Omicidio di Gabriel, udienza d'appello ieri per papà Nicola. La prima sezione della Corte d'assise d'appello di Roma accoglie la proposta di concordato dell'avvocato Pasquale Cardillo Cupo e annulla l'ergastolo stabilito a conclusione di un rito ordinario dal tribunale di Cassino. Con il consenso della Procura generale e della Procura della Repubblica di Cassino, concedendo all'imputato la riduzione della pena, Nicola Feroleto - accusato insieme alla madre del piccolo, Donatella di Bona, di aver ucciso il figlio di circa due anni a pochi metri da casa - passa dall'ergastolo a ventiquattro anni di reclusione. Che tra quelli già scontati e la buona condotta, potrebbero essere poco più della metà.

La parole di Nicola
«Avrei potuto far molto di più per Gabriel, ho un peso nel cuore e nella testa che mi porto dietro tutti i giorni»: prima di procedere con il concordato, Nicola - che resta recluso nel carcere di Velletri - ha voluto rilasciare una dichiarazione spontanea. Parole difficili da pronunciare. Nessun riferimento, invece, a quella giornata in cui Gabriel moriva (17 aprile del 2019) a un passo da casa. Per l'accusa, soffocato dalla madre sotto lo sguardo del padre, perché piangeva.

E neppure riferimenti ieri in aula alle contestazioni mosse a suo carico: secondo l'impianto accusatorio Nicola non avrebbe mosso un dito. In manette dopo l'omicidio finiscono prima la madre, Donatella Di Bona di Piedimonte - condannata in abbreviato (condizionato a una perizia psichiatrica) a trent'anni - e poi Nicola, di Villa Santa Lucia. Che in primo grado viene condannato all'ergastolo. A pesare a suo carico - come si legge poi nelle motivazioni della sentenza di primo grado - le aggravanti dei futili motivi, della minorata difesa (per l'età della vittima che si sarebbe attesa dai genitori sono protezione), del grado di parentela ma anche della gravità delle condotte. Per la Corte di Cassino Nicola non solo non avrebbe impedito, ma si sarebbe anche intrattenuto «per discutere poi sulla versione da fornire».

Un omicidio brutale, scaturito da un motivo «banale e abnorme»: il pianto ininterrotto del bimbo. Anzi, per i giudici cassinati l'intervento dell'uomo a tutela del piccolo sarebbe potuto essere agevole. Invece «ha assistito senza fare nulla alla disperata agonia del figlio che ha cercato con tutte le sue forze di vincere l'azione violenta della madre provando a strappare le mani della donna dalla bocca, fino a graffiarsi».

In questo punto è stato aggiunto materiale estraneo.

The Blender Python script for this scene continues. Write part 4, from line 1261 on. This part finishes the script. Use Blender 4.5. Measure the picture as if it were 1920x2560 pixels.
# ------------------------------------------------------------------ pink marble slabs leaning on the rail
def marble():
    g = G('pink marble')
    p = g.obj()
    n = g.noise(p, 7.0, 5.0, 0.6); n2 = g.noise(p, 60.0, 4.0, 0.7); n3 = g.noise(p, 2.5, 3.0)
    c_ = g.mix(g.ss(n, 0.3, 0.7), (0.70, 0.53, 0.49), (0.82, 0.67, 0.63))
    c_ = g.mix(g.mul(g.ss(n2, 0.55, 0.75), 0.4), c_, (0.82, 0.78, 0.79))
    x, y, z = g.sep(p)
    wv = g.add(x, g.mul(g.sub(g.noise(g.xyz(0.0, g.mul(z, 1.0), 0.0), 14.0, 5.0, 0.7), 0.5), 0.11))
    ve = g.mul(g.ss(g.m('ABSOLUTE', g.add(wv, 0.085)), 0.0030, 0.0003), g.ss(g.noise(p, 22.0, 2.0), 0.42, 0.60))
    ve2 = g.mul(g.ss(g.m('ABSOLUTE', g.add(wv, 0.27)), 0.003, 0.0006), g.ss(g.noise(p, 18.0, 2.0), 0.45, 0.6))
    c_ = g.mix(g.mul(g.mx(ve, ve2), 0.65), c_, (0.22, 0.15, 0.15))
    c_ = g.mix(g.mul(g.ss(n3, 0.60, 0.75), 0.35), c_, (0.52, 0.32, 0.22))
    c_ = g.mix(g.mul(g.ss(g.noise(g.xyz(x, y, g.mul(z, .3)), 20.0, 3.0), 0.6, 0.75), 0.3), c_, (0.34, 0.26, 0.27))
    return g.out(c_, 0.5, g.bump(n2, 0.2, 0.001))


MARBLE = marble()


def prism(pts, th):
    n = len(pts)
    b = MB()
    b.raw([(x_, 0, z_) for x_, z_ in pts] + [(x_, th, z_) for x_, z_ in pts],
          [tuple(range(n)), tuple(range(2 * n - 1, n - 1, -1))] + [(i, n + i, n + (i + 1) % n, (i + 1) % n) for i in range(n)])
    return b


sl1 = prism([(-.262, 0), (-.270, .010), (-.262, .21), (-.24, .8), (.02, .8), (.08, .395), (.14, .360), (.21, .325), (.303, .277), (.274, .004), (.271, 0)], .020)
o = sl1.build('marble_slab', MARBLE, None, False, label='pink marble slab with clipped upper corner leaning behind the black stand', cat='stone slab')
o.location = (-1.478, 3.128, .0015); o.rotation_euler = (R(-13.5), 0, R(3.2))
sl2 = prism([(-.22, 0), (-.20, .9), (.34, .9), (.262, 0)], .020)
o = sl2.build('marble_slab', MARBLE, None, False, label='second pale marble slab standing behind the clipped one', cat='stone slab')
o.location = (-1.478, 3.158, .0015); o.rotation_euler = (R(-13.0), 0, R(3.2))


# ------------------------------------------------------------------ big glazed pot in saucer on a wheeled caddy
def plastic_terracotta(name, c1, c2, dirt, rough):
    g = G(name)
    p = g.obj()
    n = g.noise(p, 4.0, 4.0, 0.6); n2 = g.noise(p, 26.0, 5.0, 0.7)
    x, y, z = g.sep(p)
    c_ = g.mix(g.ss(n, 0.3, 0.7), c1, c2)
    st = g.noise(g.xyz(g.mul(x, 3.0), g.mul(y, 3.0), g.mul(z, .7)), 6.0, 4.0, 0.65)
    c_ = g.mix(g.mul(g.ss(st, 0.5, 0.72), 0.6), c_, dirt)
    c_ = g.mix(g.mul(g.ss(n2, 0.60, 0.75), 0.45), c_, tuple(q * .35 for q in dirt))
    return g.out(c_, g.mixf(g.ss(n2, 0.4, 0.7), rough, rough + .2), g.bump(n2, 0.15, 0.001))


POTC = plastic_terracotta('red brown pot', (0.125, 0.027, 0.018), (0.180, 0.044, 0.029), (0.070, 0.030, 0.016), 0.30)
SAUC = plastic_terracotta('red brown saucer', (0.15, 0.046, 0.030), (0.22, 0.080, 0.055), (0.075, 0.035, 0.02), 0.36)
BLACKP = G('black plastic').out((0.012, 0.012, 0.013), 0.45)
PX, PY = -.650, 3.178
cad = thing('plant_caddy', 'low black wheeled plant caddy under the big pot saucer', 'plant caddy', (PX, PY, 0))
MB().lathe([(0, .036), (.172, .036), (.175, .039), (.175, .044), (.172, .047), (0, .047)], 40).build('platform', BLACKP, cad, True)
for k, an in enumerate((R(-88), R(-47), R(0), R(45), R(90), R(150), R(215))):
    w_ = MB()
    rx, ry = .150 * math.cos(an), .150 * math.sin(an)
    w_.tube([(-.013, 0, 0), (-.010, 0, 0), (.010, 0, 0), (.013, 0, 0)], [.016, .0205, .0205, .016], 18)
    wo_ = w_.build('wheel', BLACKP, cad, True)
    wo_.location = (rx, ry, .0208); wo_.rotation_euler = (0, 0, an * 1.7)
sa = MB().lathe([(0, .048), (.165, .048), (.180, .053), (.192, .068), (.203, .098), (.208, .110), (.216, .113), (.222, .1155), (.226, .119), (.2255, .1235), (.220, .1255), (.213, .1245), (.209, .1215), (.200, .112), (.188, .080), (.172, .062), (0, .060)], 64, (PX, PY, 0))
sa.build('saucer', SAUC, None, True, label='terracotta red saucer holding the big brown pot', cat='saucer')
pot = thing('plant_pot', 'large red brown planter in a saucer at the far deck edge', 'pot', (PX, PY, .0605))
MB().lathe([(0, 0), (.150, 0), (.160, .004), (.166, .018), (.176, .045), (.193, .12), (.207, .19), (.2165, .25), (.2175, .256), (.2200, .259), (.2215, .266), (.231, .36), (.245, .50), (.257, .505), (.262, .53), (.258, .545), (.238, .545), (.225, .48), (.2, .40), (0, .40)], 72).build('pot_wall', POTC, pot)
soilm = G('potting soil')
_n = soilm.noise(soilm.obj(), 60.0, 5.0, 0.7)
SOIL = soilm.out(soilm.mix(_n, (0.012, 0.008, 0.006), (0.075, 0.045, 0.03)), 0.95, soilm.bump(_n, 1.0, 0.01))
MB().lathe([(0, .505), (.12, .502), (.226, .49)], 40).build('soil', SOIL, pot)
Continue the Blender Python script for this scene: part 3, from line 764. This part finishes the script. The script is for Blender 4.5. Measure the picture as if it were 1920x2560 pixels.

Ma la difesa - che solo dopo la sentenza è stata affidata all'avvocato Cupo - non è convinta: "troppe le verità" che raccontano, in ambito processuale, questa drammatica storia; diversi i dubbi sulla ricostruzione (con elementi controversi) ma anche sul luogo dell'omicidio. Stesse considerazioni per quanto riguarda, ad esempio, alcuni elementi come il telefono di Donatella lasciato a casa o il "dettaglio" raccontato dalla stessa Donatella (che poi depone nel processo a carico di Nicola come teste) legato al gesto di gettare Gabriel tra i rovi: se Nicola sceglie di non intervenire e guarda, perché poi rischia di essere incriminato gettando il figlio tra i rovi? Diversi i punti che la difesa di Feroleto prova a scardinare.

Ieri mattina, con la proposta di concordato, vengono riconosciute a Nicola alcune attenuanti generiche, come la situazione di evidente degrado sociale in cui matura il dramma, la scarsa scolarizzazione dell'imputato, l'elemento affatto secondario della stessa contestazione mossa al papà: una condotta omissiva ma non attiva.

Il commento della difesa

Commosso Nicola ringrazia il suo avvocato. Che commenta: «Ci troviamo davanti alla più grande delle tragedie» ha dichiarato l'avvocato Pasquale Cardillo Cupo, che ha accettato di difendere Feroleto dopo la sentenza di primo grado.
«Quella di ieri è una decisione equa e di giustizia concordata tra accusa e difesa: sicuramente una conclusione matura e ponderata, anche alla luce della condotta contestata all'imputato, responsabile in ipotesi accusatoria di una condotta omissiva. La pena deve sempre tendere alla rieducazione del reo e mai ad una finalità meramente punitiva».